University of Pittsburgh political scientist Bonneau says partisan elections give public most information about judge's ideology and provide more accountability

A special legislative committee studying constitutional changes to the way North Carolina selects judges would be wise to leave things alone. That’s the view of a national expert on judicial selection methods who spoke at a Tuesday teleconference for reporters and judicial analysts.

Chris Bonneau says the system North Carolina and a number of other states use — partisan judicial elections — is the best way to put judges on the bench. Bonneau is a University of Pittsburgh political science professor who researches judicial selection and has written three books on the subject.

He defended his latest white paper on the topic during the teleforum, hosted by the Federalist Society and moderated by Scott Gaylord, a professor at Elon University School of Law.

Bonneau cited research and empirical data to support his belief partisan judicial elections are preferable to nonpartisan elections, lifetime appointments, and appointment-retention methods.

Party labels tend to inform voters of a candidate’s ideology, while appointment-based systems are more secretive, and conceal judicial ideology from the public, he said.
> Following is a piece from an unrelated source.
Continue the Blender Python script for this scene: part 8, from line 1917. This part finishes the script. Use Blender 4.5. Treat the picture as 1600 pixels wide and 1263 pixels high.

Selection committees generally meet in private, they don’t publish their works, and the public has little to no input. Meanwhile, judges with lifetime terms can decide cases based on their own biases and — unlike term-limited judges — are difficult to replace.

Republican lawmakers leading North Carolina’s Joint Select Committee on Judicial Reform and Redistricting have advanced four methods for selecting judges.

The plan they have promoted the most allows some public input. People would nominate candidates to an appointed selection committee. The committee would submit all qualified candidates to the General Assembly for consideration — though how the committee would set qualifications is unclear. Lawmakers would advance at least three names to the governor for appointment. The appointed judge would face a retention election in the second general election following appointment and serve no more than a 10-year term on that court.

Bonneau said the public component of the selection process is minimal. “They’re throwing it in there to make [the appointment plan] palatable to the public.”

He questioned how valuable the committee would be in determining qualified candidates. In North Carolina, the qualification to be a judge is set by state law: A candidate must have a law degree. Devising other qualifications would be subjective and tricky.

“There’s agreement there’s no perfect way to select judges, but the common ground seems to end there,” Gaylord said. “They’ve been discussing and debating judicial elections for more than 200 years.”

Bonneau said the beauty of federalism is it allows states to decide which system works best for them.

The best cue voters have to how a judge will decide a case is ideology, and that can be inferred when a judge runs by political affiliation.

“We all know that liberal judges and conservative judges, Democratic judges and Republican judges view the law differently. And that’s OK,” he said.

While critics of partisan elections point to concerns about judges raising money from lawyers and special interests who might appear before them in court, Bonneau said it’s rare to find a judge who changes his ordinary voting pattern when a donor is before him.

He contends increased campaign spending equates to more transparency and provides more information to voters through disclosure laws. They get an idea how a judge might decide cases based on who funds the candidate. Judicial races rarely motivate voters. The more money spent on advertising, the more the public is aware who is running, and the more likely they will vote.

Bonneau said all systems of judicial selection include political elements. He cited former New Jersey Gov. Chris Christie refusing to reappoint judges whose decisions he didn’t agree with, and pitched confirmation battles for the U.S. Supreme Court, where Justices Samuel Alito and Sonia Sotomayor were both eminently qualified but received more than 40 and 30 no votes, respectively.

Politics play a part “if it was a governor appointing from a commission, or the governor appointing with Senate confirmation, or if it’s the voter making the choice himself,” Bonneau said. “We all know that the notion of apolitical judicial selection is a myth.”

Merit selection committees are stacked with lawyers, and politicians, doctors, and community business and social elites, not average Joes, he said.

Evidence shows voter rolloff increases in nonpartisan elections, Bonneau said. That is the percentage of voters who vote on races higher on the ballot, but not in down-ballot contests.

“Party identification is a huge bonus for voter participation,” Bonneau said. It generates 12 percent voter rolloff on average, and as low as 5 percent in some states. In nonpartisan and retention elections, voter rolloff is more than 20 percent.

Partisan elections give voters a choice they don’t have with appointments or retention elections. Even if they vote not to retain a judge, they have no say in the replacement because it goes back through the appointment process. Voters have no idea whether the replacement would be better or worse than the person they voted out, Bonneau said.

Judges appointed by a legislature or governor are far less likely to strike down laws. They are dependent on a governor and/or the legislature for reappointment, robbing them of independence.

The federal model of lifetime appointments is pockmarked with a lot of vacancies as judges die or retire. Many seats stay open for years if the White House and Congress refuse to agree on replacements.

That doesn’t happen when judges are elected. Lifetime appointments also make it easier for judges to decide a case however they see fit, regardless of the law or facts, Bonneau said.